Has that always been the case?
I think so. I was a really, really shy kid. My parents had to teach me how to start projecting—I’ll always remember when they made me order a Happy Meal. And I really hated compliments. If you complimented me, I would physically crouch and hide. My parents had to really teach me how to say thank you.
When you practice “everyday acting” who do you find yourself being?
Sometimes my frend Grey, who pops up in “New Bikini,” will call me, and we’ll do these little one-act role plays where I’ll be like, “OK, you’re a telemarketer and I’m a Park Avenue lady who lunches,” and we’ll go from there. I tend to revert to really deadpan characters that are slightly miffed by the situation but tolerating it. But we’re trying to push me into being these really bombastic characters—that would be ultimately the most freeing thing.
In many ways the security guard that I talked to at the exhibition is my mascot of the record. I was struck by the fact that this woman had stopped me and said, “Let me give you an overview of this thing” when in fact it was a completely subjective monologue. I loved the gall of that lady to do that. I think a lot of times when someone is offering an overview of something, it is infused with their personality. Or when someone’s asking you a question, they’re revealing something about themselves.

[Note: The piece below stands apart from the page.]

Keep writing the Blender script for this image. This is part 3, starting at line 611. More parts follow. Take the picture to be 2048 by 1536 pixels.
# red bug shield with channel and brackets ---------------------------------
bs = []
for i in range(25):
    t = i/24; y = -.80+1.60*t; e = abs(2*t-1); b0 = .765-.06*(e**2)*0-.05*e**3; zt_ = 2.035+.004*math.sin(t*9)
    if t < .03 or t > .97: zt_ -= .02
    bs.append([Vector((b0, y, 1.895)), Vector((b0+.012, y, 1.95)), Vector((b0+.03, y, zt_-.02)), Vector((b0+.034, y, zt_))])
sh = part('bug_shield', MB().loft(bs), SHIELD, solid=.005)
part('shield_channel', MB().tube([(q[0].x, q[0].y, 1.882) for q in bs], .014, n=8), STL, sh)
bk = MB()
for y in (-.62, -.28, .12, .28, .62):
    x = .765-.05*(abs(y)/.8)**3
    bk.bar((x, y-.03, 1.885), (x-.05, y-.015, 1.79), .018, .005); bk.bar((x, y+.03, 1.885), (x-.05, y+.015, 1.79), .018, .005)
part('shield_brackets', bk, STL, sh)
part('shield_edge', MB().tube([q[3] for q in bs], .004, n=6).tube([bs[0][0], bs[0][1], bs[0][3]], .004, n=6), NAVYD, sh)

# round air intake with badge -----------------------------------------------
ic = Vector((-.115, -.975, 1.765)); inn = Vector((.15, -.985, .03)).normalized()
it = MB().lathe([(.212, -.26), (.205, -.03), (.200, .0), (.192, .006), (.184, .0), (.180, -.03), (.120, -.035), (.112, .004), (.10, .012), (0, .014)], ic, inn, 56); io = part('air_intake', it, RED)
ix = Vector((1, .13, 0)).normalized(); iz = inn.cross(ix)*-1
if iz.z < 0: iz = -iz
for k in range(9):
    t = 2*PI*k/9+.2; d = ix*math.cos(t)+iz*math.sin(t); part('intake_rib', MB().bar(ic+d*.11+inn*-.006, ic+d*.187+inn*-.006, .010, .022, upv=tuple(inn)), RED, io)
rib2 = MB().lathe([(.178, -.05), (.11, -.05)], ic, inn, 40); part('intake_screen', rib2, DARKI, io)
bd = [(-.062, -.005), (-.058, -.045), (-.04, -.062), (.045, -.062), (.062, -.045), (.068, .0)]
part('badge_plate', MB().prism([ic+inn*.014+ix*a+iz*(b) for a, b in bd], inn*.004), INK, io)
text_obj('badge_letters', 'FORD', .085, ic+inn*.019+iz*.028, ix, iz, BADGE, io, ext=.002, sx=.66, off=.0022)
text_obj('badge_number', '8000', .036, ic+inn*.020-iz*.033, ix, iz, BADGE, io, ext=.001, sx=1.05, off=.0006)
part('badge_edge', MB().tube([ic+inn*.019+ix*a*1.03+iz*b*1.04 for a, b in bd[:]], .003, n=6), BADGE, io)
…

You held day jobs digitally restoring gems at the Natural History Museum, working at a farmer’s market, and as a photographer. How have all these different gigs shaped how you approach being a musician?
I’ve never been a careerist, especially in music. It’s always been something I live and breathe with my family. Maybe it’s also a combination of a fear of failure, or not wanting to commit myself fully because I don’t want to ruin the thing that I enjoy most in life. It’s part of my mental health practice to make sure I’m always learning about other things and not getting absorbed in the narcissistic act of putting out my own music. This record is a great example. I really didn’t think anyone was gonna hear it. But I loved making it, and it really carried me through a difficult period in my life. Music hasn’t done that for me before in this way.